R Fondée en 1995 durant la guerre en Bosnie, la Fondation turque d'aide humanitaire, ou IHH selon l'acronyme turc, a des activités humanitaires dans une centaine de pays, selon le Wall Street Journal. Mais des enquêtes américaines et françaises, consultées en 2006 par un groupe de réflexion danois pour un rapport sur l'IHH, avancent que ces activités humanitaires cachent un recrutement pour les zones de conflits telles que l'Afghanistan ou la Tchétchénie. L'IHH a répliqué à ces allégations en soulignant qu'en 1997, le gouvernement turc a fermé plusieurs organismes islamistes, mais a laissé tranquille l'IHH, rapporte le quotidien new-yorkais. Selon Sami Aoun, politologue à l'Université de Sherbrooke, l'IHH fait partie de la famille des Frères musulmans, comme le parti islamiste au pouvoir en Turquie. L'IHH a payé l'équivalent d'un million de dollars américains pour acquérir le traversier Mavi Marmara.

Q Quels sont les effets du blocus israélien de Gaza?

R Le magazine Foreign Policy a publié un résumé des principaux impacts. La capacité de génération électrique n'est que de 80 mégawatts, contre 140 en 2006, ce qui oblige à des coupures d'alimentation pouvant aller jusqu'à 12 heures par jour; 75 Palestiniens sont morts en 2009 d'empoisonnement au monoxyde de carbone à cause des génératrices ou des feux intérieurs. Les égouts sont hors d'usage, ce qui signifie que plus de 90% de l'eau de l'aqueduc n'est pas potable. Plus de 60% des usines ont fermé et 38% ont réduit leurs activités, ce qui porte le taux de chômage à 42% contre 32% en 2006. Au niveau alimentaire, la malnutrition chronique touche 10% de la population. La moitié des hôpitaux ont été endommagés par les bombardements du début 2009, mais la plupart des dommages n'ont pas pu être réparés. Les tunnels de contrebande vers l'Égypte contrebalancent en partie l'impact de l'embargo, particulièrement pour les produits «de luxe» comme le ketchup et les conserves, dont les prix ont chuté depuis le début de l'année, rapporte le Financial Times.

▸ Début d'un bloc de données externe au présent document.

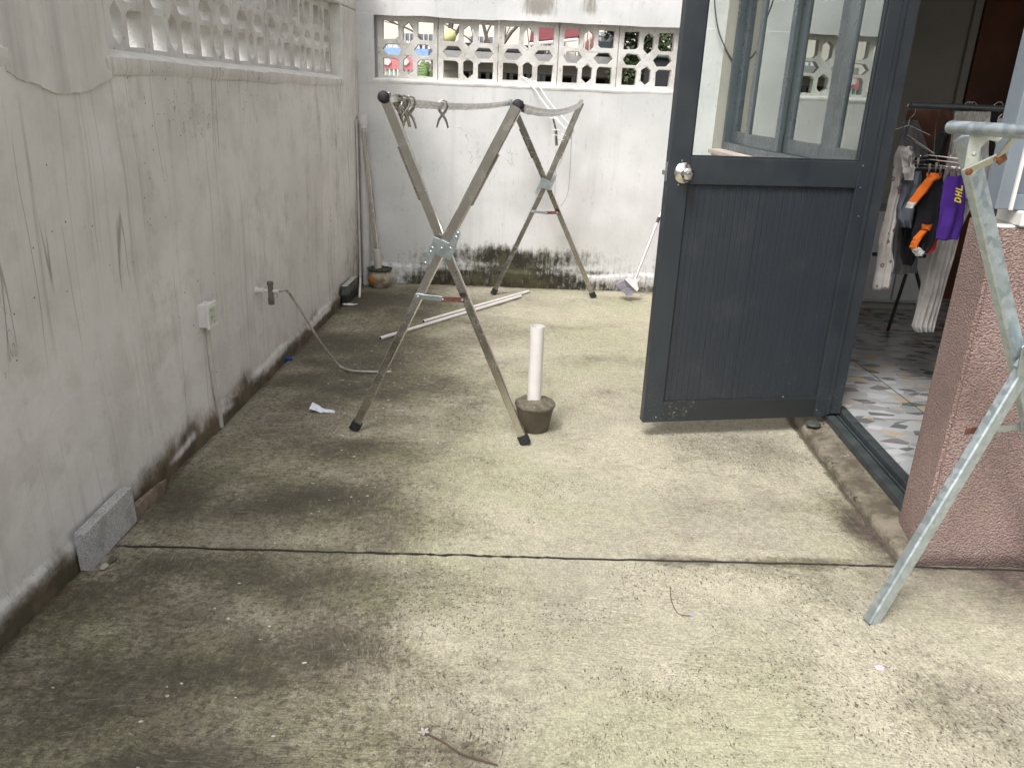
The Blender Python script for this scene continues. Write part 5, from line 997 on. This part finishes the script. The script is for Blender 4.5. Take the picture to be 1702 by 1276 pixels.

Q Y a-t-il eu des tentatives de forcer le blocus?

R Au moins une quinzaine de navires ont réussi, mais il s'agissait généralement de navires voyageant seuls. La marine israélienne a inspecté plusieurs de ces navires sans causer d'affrontements.

Q Quels seront les impacts sur les relations d'Israël avec la Turquie?

R «C'est un signal de la Turquie à Israël, estime Gil Troy, historien à l'Université McGill. La Turquie veut être le prochain leader musulman et doit clarifier ses relations avec Israël, qui étaient bonnes depuis plusieurs décennies parce que le pays avait besoin des armes israéliennes pour combattre les Kurdes. Israël a réagi trop fortement, mais la partie n'est pas terminée. La Turquie n'a pas le même complexe d'infériorité que les autres pays musulmans, parce qu'elle n'a jamais été conquise par les puissances occidentales et a même défait l'une d'entre elles, la Grèce, au début des années 20. Alors, elle a peu d'intérêt à cultiver un antagonisme permanent avec Israël.»

Q Quels seront les impacts pour le Hamas?

R Le Hamas est le grand vainqueur du drame, selon Gil Troy de McGill. «Si le blocus est levé, ça justifiera la stratégie du Hamas, dit M. Troy. S'il n'est pas levé, il y a de fortes chances qu'Israël soit isolé et ne puisse se permettre d'être aussi strict dans sa réplique aux attaques de roquettes.» Pour la première fois, Israël a d'ailleurs accepté - en principe - qu'un observateur international soit accepté dans l'équipe d'enquête israélienne sur l'assaut contre le Mavi Marmara. En général, les observateurs internationaux sont critiques d'Israël, donc bénéfiques au Hamas.

Q Quels seront les impacts sur les tactiques navales israéliennes?

R «Paradoxalement, si Israël avait frappé plus fort, il y aurait eu moins de morts donc moins de conséquences diplomatiques, affirme Gil Troy de McGill. Si les vedettes israéliennes avaient immobilisé les navires en détruisant leurs gouvernails, l'objectif aurait été atteint sans problème. Mais même les militants devront changer leurs tactiques. Les militants du prochain navire qui se dirige vers Gaza ont d'ailleurs indiqué qu'ils ne résisteraient pas par la force à une tentative d'inspection israélienne. «Par contre, tant le Wall Street Journal que le New York Times rapportent que la majorité de la population israélienne appuie le raid de lundi.»